I just don’t understand why no one seems to care that he participates in this vanity “competition.”  Maybe it’s just old news, and all the outrage is already under the rug.  Did I miss it?  I don’t understand how people can get worked up about Cider Press Review’s judging, which is only perhaps marginally shady, compared to Poetry.com.  Someone please enlighten me.

Another name that frequently comes up is Len Roberts, an English professor with almost a dozen volumes of poetry to his credit.  In an interview here, he defends the methodology of the International Society of Poets (those who run Poetry.com), even while admitting that their letters to poets are misleading.
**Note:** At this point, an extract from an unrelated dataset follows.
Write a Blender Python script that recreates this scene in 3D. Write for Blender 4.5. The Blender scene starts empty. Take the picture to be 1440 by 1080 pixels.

On the surface, Roberts’ argument seems valid — who would disagree that everyone should have access to poetry, including the so-called “common people” (the implied classism aside)?  Who would argue that it should be limited to an academic pursuit by people with college degrees?  If you can view the ISP as a populist poetry movement, a kind of grassroots enterprise that promotes poetry to the masses, I can see how you might be able to support it.

But if you look any closer than that, Roberts’ comments become increasingly suspicious.  He brags, “ISP is committed to allowing just about anyone–your aunt, my grandmother–who publishes their poetry on Poetry.com to attend their conferences.”  But when was the last time you heard of an invitation-only poetry conference?  Your aunt and his grandmother can attend the AWP Conference in Chicago just as easily — and the admission price is much less than $500.

While the conferences themselves might be legitimate environments for learning about and promoting poetry, Roberts acknowledges the underbelly of the ISP:  “I do think the phrasing [of the letters] should be clearer, but that is a marketing decision, one which I have no power over.”

If attendees are broadening their enjoyment and understanding of poetry through the Poetry.com vanity “competition,” then maybe the “competition” can be a good thing — but it’s still a “competition,” with all the emphasis on the quotation marks.  It still preys on pride and ignorance.  It inflates the gullible ego, rakes in the profits, and sends those balloons away to burst on their own.  Almost everyone realizes they’d been mislead in the end, and after bragging to their friends and family, what an embarrassing slap in the face.  Poetry is such a personal activity, it’s so intimate — what could be more cruel than taking advantage of that?

So more than anything, I’m just curious — where is the outrage?  Foetry.com seems to stir up more discussion than Poetry.com — why is that?  If anyone has the answer, let me know.